Большой террор. Книга I. | страница 12



Кроме всего этого, роковую роль сыграла склонность Троцкого к позе, его убежденность в собственной победе благодаря личному превосходству над другими; он был уверен, что победит без того, чтобы опускаться до повседневных политических интриг. Югославский политический деятель Милован Джилас описал личность Троцкого в следующих точных словах: «Троцкий был превосходным оратором, блестящим, искусным в полемике писателем; он был образован, у него был острый ум; ему не хватало только одного: чувства действительности».[30]

Сталин предпочитал не вести прямых и острых нападок на Троцкого — он предоставлял это своим соратникам. Более того, Сталин упорно держался умеренной линии. Когда Зиновьев и Каменев требовали исключить Троцкого из партии, Сталин не согласился с ними и Политбюро вынесло постановление «против обострения внутрипартийной борьбы», гласившее: «Будучи несогласным с товарищем Троцким в тех или других отдельных пунктах, политбюро в то же время отметает, как злостный вымысел, предположение о том, будто в ЦК партии или в его политбюро есть хотя бы один товарищ, представляющий себе работу политбюро, ЦК и органов государственной власти без активнейшего участия товарища Троцкого».[31]
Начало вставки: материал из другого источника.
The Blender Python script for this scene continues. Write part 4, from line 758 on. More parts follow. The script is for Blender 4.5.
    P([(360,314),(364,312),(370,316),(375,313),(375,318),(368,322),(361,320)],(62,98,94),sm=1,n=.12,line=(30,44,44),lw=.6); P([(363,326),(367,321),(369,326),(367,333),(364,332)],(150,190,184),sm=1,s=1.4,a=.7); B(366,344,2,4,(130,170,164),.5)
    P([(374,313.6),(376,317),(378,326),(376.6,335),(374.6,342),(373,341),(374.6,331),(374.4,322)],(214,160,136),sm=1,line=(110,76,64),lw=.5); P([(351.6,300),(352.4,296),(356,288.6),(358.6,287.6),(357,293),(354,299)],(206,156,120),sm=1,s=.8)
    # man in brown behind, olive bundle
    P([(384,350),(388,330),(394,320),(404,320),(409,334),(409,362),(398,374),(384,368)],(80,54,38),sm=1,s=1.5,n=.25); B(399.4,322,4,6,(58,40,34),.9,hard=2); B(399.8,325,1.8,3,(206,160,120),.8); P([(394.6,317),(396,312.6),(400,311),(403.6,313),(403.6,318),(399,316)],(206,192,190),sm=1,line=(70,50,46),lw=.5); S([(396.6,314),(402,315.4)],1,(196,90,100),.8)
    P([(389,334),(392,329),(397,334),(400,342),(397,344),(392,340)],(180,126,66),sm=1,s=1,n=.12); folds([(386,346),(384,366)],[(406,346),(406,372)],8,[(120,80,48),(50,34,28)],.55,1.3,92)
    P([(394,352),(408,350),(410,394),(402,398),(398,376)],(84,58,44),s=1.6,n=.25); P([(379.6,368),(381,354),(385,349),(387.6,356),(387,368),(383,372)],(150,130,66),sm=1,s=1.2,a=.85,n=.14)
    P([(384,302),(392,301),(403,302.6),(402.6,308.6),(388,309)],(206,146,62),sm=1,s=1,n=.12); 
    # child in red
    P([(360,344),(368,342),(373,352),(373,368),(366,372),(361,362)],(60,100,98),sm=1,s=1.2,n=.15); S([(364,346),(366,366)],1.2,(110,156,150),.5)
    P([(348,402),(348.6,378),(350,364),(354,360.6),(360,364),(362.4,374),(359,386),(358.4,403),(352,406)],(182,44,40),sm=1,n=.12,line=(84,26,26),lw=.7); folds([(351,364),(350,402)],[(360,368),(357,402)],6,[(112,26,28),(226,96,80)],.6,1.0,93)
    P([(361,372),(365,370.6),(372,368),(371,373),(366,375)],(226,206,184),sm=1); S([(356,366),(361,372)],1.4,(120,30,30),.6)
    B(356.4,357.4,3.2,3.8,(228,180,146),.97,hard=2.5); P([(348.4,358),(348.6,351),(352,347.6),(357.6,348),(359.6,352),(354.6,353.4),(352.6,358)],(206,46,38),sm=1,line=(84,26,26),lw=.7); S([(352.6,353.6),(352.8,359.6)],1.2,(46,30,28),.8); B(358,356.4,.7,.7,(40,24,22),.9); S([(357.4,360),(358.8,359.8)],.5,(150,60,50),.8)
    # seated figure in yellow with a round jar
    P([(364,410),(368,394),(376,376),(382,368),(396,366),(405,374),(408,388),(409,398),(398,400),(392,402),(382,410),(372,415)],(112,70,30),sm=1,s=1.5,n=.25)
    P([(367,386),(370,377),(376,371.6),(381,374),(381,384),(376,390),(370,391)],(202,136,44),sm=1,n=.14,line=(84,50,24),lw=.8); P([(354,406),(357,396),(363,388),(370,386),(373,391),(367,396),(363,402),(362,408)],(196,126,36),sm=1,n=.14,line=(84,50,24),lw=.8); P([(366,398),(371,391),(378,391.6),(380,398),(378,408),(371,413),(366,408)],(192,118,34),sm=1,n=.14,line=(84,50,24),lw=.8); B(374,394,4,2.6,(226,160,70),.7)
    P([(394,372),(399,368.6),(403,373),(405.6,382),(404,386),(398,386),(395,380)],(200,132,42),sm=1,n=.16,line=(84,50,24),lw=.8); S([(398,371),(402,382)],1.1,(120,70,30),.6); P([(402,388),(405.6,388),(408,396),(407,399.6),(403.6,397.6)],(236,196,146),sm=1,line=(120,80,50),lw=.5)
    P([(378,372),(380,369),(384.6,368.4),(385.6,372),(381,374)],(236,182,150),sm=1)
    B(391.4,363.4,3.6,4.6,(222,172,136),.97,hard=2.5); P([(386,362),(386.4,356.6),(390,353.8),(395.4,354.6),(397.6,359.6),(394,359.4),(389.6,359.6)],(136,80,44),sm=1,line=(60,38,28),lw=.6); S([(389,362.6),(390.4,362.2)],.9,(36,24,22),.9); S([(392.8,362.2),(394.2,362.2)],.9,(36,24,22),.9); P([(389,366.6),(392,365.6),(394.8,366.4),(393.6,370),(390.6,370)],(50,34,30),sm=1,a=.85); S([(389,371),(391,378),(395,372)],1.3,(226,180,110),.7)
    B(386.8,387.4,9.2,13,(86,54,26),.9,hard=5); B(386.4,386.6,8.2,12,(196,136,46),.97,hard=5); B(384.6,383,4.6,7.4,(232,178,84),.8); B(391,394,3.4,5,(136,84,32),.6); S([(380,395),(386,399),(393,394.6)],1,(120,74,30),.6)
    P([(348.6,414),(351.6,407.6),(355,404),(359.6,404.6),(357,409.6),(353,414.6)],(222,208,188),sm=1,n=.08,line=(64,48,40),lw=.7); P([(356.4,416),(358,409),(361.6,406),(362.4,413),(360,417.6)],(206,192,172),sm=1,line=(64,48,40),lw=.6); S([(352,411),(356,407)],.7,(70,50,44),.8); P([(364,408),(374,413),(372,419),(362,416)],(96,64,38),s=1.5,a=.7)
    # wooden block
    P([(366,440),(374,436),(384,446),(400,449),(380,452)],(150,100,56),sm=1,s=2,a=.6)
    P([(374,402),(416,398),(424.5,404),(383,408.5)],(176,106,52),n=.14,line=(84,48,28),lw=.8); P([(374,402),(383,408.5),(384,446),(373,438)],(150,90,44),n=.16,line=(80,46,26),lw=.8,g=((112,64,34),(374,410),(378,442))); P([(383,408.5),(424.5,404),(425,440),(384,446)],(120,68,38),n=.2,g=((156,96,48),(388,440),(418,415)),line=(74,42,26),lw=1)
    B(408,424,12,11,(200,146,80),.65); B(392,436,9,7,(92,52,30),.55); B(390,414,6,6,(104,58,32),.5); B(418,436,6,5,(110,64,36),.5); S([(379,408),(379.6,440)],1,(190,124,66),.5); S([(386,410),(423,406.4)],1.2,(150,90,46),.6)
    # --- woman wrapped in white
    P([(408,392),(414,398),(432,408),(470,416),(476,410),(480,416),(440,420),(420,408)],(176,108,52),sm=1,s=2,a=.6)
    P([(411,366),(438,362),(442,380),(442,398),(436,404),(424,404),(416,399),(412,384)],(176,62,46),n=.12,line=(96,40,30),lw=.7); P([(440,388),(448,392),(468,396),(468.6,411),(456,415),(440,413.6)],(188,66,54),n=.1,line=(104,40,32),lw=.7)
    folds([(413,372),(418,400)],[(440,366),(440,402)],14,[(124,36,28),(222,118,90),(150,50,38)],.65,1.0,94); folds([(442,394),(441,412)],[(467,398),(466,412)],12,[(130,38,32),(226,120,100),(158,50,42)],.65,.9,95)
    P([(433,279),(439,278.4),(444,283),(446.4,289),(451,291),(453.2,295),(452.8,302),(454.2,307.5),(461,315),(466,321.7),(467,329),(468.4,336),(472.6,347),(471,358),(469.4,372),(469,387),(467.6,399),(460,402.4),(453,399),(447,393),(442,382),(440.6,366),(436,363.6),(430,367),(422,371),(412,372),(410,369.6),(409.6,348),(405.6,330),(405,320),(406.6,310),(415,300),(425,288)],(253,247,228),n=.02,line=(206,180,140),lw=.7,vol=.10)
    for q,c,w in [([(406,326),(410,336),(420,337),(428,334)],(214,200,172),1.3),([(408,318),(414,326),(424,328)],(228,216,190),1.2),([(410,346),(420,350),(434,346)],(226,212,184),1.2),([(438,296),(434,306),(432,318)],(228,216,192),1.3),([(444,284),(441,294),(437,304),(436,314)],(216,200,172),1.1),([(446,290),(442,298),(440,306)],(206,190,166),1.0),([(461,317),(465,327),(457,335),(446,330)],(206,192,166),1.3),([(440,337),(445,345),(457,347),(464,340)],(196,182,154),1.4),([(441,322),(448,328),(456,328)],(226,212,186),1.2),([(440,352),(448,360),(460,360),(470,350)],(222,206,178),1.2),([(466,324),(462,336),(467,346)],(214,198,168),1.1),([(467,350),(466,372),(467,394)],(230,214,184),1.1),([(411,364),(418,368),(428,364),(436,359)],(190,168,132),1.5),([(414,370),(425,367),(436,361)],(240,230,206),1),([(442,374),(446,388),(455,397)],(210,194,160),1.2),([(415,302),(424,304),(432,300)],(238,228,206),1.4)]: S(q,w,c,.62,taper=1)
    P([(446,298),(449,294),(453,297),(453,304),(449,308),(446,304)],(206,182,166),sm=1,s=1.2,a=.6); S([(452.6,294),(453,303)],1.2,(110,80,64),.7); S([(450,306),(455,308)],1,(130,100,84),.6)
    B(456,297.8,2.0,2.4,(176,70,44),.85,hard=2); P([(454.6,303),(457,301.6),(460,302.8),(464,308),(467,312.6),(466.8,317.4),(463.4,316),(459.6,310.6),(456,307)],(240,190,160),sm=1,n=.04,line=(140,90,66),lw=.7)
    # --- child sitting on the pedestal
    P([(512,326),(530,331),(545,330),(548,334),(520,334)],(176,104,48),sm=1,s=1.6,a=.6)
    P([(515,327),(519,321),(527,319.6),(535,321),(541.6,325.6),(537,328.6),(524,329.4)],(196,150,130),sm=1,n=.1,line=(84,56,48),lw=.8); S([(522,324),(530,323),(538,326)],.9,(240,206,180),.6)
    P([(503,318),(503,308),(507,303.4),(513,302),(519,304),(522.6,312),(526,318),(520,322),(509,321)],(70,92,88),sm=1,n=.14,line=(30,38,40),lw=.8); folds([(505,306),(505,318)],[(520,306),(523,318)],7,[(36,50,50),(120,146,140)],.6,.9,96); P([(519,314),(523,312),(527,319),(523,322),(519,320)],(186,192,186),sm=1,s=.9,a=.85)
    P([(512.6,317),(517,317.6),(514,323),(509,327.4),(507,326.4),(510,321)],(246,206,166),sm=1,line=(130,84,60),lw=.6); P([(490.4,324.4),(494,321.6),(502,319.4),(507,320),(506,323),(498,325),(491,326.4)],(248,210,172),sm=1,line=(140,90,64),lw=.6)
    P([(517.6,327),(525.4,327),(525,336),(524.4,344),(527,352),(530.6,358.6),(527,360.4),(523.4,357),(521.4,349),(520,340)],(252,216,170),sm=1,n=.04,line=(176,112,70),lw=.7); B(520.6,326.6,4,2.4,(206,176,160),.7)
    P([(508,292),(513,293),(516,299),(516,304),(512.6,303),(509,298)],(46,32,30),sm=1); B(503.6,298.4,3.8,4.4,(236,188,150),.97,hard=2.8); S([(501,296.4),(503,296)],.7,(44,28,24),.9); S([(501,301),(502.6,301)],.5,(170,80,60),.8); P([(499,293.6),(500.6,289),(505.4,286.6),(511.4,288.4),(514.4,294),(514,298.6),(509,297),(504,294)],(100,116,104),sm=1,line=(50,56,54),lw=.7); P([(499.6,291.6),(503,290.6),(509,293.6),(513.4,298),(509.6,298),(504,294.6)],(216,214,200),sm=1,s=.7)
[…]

Однако действия Сталина были гораздо более эффективны, чем слова его соратников. Возглавляемый Сталиным Секретариат организовал изоляцию главных сторонников Троцкого. Раковского послали работать в советское посольство в Лондоне, Крестинского отправили в Германию с дипломатической миссией, под разными предлогами отправили подальше и других троцкистов. В результате подобных мер Троцкий оказался в одиночестве, и против него легко было маневрировать без шума и неприятностей. Взгляды Троцкого, в то время уже расходившиеся с ленинскими, были официально осуждены, и к 1925 году стало возможным снять Троцкого с поста наркома по военным делам.

Теперь Сталин двинулся против своих бывших соратников Зиновьева и Каменева. Им обоим предстояло — лишь в чуть меньшей степени, чем самому Троцкому — стать главными «вражескими» фигурами в большом терроре.

Трудно найти автора, который писал бы о Зиновьеве иначе, как с неприязнью. На коммунистов и некоммунистов, оппозиционеров и сталинцев Зиновьев производил одинаковое впечатление пустого, малоспособного, наглого и трусливого ничтожества. Кроме самого Сталина, Зиновьев был единственным большевистским вождем, которого никак нельзя было назвать интеллигентом. Но в то же время он не обладал и никаким политическим чутьем. У него не было понимания экономических вопросов. Зиновьев был очень эффектным оратором, но в его речах было мало содержания и они лишь способны были временно возбуждать массы.